The Economic Secretary to the Treasury, Helen Liddell, described the figures as "extremely disappointing". She told MPs that all of the firms in the published league table had "a great deal more work to do". Some companies, she said, seemed hardly to have begun.
Today's figures follow last month's public humiliation by the Government of the insurance giants Legal & General and the Sedgwick Group for what was described as "failing to understand the urgency of sorting out the mess caused by pensions mis-selling.
The figures show that even the top two companies have only have paid out to just over ten percent of their cases. Mrs Liddell has promised further action by the autumn unless things have improved markedly.
It is thought that as many as 1.5 million people received poor pensions advice during the late 1980s and early nineties. Many of them were persuaded to abandon occupational pension schemes and purchase private policies of questionable value.

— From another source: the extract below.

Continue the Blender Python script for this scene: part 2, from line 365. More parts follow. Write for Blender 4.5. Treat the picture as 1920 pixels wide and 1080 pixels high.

A thorough review of the industry was commissioned three years ago but recent figures showed that only 12,000 of the more than half a million cases had received any compensation.
Mrs Liddell said: "It is now imperative that all firms -- not just these 24 -- which have sold personal pensions should make serious efforts to improve the performance in completing their caseloads." She said she would look at further figures and decide what action should be taken.